Supplied material =
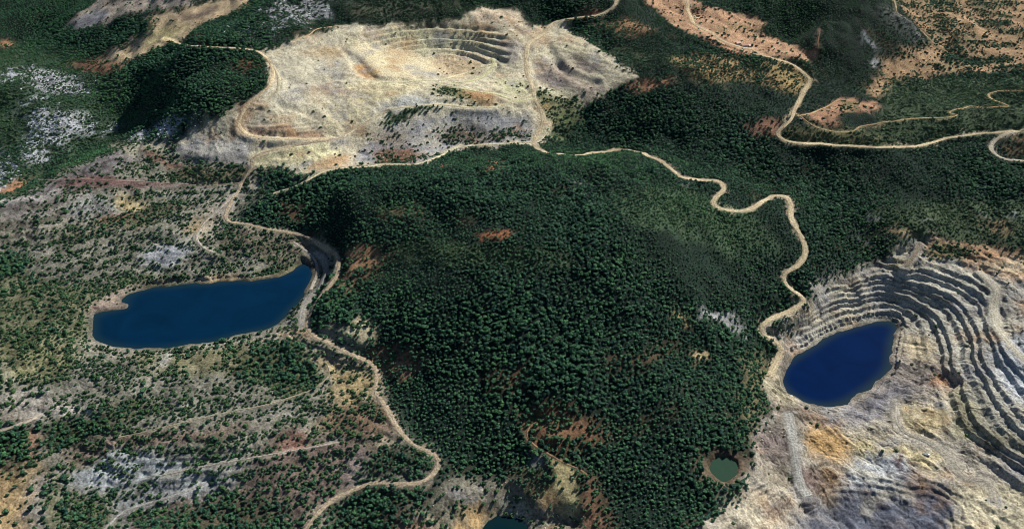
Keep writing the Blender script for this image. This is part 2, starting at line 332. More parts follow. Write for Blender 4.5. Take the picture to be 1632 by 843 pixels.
Z_([(112,98),(150,92),(172,80),(215,100),(180,116),(125,117)], (128,92,70), .1, .2, 3)
Z_([(105,38),(140,14),(160,-4),(330,-4),(300,10),(215,22),(170,36),(122,42)], (165,152,136), 0, .05, 2)
Z_([(105,40),(160,12),(175,20),(165,36),(122,44)], (125,125,130), 0, .02, 2)
Z_([(225,24),(262,22),(330,2),(405,-4),(385,15),(310,44),(292,68),(262,73),(225,92),(175,97),(160,92),(185,72),(232,58),(242,40)], (196,172,132), 0, .02, 2)
Z_([(268,30),(300,36),(350,22),(340,12),(300,20)], (130,112,95), 0, .0, 2)
Z_([(235,60),(262,45),(300,44),(280,60),(240,72)], (200,185,130), 0, .0, 3)
Z_([(270,75),(330,70),(345,64),(310,62),(300,55),(318,50),(340,70)], (150,110,80), .2, .2, 2)
# dark hill with rust tracks
Z_([(370,100),(415,98),(420,110),(380,112)], (130,90,60), .45, .2, 2)
# upper quarry
Z_(Q_UP, (192,182,152), 0, .012, 1)
Z_([(555,62),(620,75),(700,92),(712,110),(650,126),(595,122),(578,98)], (206,192,152), 0, 0, 3)
Z_([(430,85),(540,50),(560,80),(575,110),(520,150),(450,180),(420,170),(440,130)], (186,178,152), 0, .004, 3)
Z_([(470,85),(545,70),(560,85),(520,95)], (160,140,105), 0, 0, 3)
Z_([(558,105),(575,95),(600,118),(580,125)], (185,140,80), 0, 0, 2)
Z_([(385,168),(412,156),(395,185),(388,208),(400,219),(520,218),(515,205),(440,200),(405,196),(372,222),(360,205)], (158,126,96), 0, .01, 2)
Z_([(560,258),(600,215),(645,195),(720,178),(790,180),(842,182),(852,200),(846,226),(760,230),(712,240),(660,260),(600,263)], (146,146,147), 0, .05, 3)
Z_([(590,190),(640,150),(700,160),(700,170),(640,178)], (178,178,168), 0, 0, 3)
Z_([(595,243),(640,235),(690,246),(660,261),(605,263)], (124,92,74), .08, .5, 2)
Z_([(700,207),(740,200),(785,218),(765,229),(710,226)], (118,100,88), .15, .6, 2)
Z_([(780,207),(830,203),(848,214),(838,222),(780,223)], (110,105,85), .4, .5, 2)
Z_([(575,205),(600,212),(650,215),(650,228),(600,232)], (150,135,112), 0, .35, 2)
Z_([(605,178),(630,182),(660,167),(708,170),(690,178),(662,183),(625,205),(605,198),(620,188)], (70,88,60), .95, 0, 1)
Z_([(685,137),(720,138),(765,153),(795,166),(760,166),(700,151)], (112,116,72), .05, .8, 2)
Z_([(730,148),(780,146),(800,165),(770,168)], (180,140,95), 0, .05, 2)
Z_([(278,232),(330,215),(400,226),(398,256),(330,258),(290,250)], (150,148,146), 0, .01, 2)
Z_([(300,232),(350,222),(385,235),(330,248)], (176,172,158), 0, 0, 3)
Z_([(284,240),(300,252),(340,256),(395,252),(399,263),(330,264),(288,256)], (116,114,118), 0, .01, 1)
Z_([(345,345),(372,310),(384,285),(400,268),(402,280),(390,305),(374,338),(366,352)], (176,166,146), 0, .06, 2)
Z_([(398,246),(470,236),(530,226),(546,240),(500,262),(450,270),(412,262)], (204,196,150), 0, .02, 2)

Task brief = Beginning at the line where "(116,114,118), 0, .01, 1)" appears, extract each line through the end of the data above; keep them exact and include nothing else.

Written response =
Z_([(284,240),(300,252),(340,256),(395,252),(399,263),(330,264),(288,256)], (116,114,118), 0, .01, 1)
Z_([(345,345),(372,310),(384,285),(400,268),(402,280),(390,305),(374,338),(366,352)], (176,166,146), 0, .06, 2)
Z_([(398,246),(470,236),(530,226),(546,240),(500,262),(450,270),(412,262)], (204,196,150), 0, .02, 2)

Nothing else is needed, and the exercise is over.